Orders started flooding in from restaurants in the northernmost province of Hokkaido and the southernmost one of Okinawa and many places in between.

The couple were featured in Mainichi newspaper earlier this month, which said they were bringing in "a breath of fresh air scented with Southeast Asian herbs" to Japan.

Shoki featured in the Japanese newspaper Mainichi. Photo from Shoki’s Instagram

Utsumi on Japanese newspaper Mainichi. Photo from Utsumi’s Instagram

"There have been times when we could not meet the market’s needs," Utsumi says.

"Vietnamese here have said they could find ‘authentic flavors’ in our herbs."

Sho-kyu Tiem Vay Ca sells its products in 17 regions across Japan. Last year it had revenues of 30 million yen (around $213,000).

Utsumi has built more greenhouses with more functions to better control temperatures, and so he is able to supply herbs to his customers any time of the year.

He harvests them early morning every day so that they can be delivered to restaurants in Osaka the same day to ensure their freshness.

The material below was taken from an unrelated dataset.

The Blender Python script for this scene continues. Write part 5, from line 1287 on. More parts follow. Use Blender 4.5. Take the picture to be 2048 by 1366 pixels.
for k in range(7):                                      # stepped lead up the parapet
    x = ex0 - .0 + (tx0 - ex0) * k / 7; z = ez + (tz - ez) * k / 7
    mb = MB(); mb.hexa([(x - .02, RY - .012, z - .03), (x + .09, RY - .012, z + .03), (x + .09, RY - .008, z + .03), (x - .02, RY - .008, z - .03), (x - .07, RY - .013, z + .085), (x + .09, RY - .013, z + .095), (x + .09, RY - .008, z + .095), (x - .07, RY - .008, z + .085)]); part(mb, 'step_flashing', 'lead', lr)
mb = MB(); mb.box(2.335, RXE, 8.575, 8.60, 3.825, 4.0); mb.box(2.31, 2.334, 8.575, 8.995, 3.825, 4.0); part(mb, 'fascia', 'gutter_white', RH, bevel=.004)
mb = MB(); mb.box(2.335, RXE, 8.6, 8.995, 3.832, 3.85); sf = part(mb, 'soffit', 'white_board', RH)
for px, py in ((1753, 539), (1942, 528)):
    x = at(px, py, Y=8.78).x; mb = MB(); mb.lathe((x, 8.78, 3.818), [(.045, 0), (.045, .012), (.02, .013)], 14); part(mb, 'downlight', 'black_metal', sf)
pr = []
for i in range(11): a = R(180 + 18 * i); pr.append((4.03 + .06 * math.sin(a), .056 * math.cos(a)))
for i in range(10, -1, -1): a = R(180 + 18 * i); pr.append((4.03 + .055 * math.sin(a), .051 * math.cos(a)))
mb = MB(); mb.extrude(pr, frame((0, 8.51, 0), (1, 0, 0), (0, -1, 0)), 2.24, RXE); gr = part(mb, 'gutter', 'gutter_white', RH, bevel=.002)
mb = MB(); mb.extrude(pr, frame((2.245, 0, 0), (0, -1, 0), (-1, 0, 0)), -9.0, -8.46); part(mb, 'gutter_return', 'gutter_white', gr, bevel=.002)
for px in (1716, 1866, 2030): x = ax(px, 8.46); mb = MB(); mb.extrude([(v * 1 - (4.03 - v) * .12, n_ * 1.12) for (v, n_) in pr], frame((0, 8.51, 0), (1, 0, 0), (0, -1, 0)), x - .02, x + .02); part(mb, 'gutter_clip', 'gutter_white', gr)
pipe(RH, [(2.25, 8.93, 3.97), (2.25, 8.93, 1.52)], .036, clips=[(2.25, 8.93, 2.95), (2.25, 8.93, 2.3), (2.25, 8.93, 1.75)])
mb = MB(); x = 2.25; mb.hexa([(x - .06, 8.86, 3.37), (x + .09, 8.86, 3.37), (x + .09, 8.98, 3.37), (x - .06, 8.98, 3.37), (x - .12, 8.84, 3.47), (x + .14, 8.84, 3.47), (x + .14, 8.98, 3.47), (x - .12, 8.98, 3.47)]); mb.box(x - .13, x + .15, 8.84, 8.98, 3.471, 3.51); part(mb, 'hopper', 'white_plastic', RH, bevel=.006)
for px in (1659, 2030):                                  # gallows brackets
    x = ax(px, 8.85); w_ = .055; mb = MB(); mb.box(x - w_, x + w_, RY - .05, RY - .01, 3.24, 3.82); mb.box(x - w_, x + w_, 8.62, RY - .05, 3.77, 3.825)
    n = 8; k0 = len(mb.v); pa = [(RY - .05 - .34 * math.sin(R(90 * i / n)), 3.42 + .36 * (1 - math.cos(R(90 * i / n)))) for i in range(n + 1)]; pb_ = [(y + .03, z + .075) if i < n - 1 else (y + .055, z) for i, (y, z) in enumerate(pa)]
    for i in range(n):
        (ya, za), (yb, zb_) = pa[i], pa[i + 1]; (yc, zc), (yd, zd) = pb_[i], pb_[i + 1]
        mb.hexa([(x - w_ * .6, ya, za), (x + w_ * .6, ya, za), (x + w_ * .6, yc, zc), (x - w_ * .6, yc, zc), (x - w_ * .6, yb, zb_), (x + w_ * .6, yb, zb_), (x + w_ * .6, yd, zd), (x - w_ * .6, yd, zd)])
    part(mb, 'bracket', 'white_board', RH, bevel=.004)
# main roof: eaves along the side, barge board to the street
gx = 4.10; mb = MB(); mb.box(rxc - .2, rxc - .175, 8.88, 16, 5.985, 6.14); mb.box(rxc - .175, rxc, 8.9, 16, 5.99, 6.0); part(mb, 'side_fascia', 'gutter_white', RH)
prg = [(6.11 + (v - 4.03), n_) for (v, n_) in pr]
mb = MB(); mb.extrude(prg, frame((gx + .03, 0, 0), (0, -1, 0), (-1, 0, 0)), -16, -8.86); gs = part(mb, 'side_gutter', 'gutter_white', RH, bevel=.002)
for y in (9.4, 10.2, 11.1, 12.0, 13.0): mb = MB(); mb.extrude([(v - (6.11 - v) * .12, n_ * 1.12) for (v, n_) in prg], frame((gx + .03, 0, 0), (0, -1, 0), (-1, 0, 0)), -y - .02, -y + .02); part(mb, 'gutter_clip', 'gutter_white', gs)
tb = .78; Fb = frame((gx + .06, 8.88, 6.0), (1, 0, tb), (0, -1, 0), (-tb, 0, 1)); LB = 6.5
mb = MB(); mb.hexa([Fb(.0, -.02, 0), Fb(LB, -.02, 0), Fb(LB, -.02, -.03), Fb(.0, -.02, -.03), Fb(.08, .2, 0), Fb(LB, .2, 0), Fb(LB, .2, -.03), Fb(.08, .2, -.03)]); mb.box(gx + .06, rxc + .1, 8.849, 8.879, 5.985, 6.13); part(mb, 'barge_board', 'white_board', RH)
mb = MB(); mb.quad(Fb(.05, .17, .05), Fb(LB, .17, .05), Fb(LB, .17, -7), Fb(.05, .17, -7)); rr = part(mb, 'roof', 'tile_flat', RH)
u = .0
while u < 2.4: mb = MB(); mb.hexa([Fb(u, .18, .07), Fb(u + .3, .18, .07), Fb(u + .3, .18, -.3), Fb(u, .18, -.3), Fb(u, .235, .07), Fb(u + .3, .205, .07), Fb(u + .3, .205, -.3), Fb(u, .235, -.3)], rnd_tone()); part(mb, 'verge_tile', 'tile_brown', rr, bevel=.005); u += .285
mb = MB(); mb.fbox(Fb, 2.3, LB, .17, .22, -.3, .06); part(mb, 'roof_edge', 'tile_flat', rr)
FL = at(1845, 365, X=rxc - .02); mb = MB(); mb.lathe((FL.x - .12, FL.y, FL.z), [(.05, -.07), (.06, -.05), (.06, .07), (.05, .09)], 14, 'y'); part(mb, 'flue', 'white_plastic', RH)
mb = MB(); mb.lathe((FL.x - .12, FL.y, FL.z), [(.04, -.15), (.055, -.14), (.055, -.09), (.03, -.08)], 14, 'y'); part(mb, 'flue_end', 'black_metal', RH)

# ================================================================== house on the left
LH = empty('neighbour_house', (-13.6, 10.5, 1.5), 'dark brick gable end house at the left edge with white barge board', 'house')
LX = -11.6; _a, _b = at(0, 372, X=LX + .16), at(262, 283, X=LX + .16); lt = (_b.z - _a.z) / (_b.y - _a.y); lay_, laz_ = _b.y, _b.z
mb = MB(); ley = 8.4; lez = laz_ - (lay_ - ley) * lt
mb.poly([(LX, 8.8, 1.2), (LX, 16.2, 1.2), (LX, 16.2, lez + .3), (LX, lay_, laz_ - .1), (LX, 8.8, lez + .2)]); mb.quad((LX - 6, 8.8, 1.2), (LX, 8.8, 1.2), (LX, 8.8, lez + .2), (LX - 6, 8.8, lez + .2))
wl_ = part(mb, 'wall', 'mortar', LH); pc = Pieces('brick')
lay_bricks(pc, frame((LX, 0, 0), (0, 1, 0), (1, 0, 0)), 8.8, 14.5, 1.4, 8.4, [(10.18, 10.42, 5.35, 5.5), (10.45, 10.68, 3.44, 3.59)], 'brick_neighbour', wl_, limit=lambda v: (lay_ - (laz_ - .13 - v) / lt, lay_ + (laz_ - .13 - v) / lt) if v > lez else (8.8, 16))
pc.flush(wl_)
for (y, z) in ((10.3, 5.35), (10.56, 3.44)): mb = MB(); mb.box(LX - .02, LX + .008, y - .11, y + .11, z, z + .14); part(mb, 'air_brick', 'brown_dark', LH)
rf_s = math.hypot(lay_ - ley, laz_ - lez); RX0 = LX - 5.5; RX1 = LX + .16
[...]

Dung estimates that 40% each of their customers are Vietnamese living in Japan and locals, while 20% are foreigners.

"Japanese use herbs a lot as well."

"We want to promote Vietnamese herbs and Vietnamese dishes to more people."

The couple plan to apply for permits to sell their herbs through supermarkets.

"Customers’ satisfaction with our clean and delicious Vietnamese herbs motivates us to promote them as a specialty," Utsumi adds.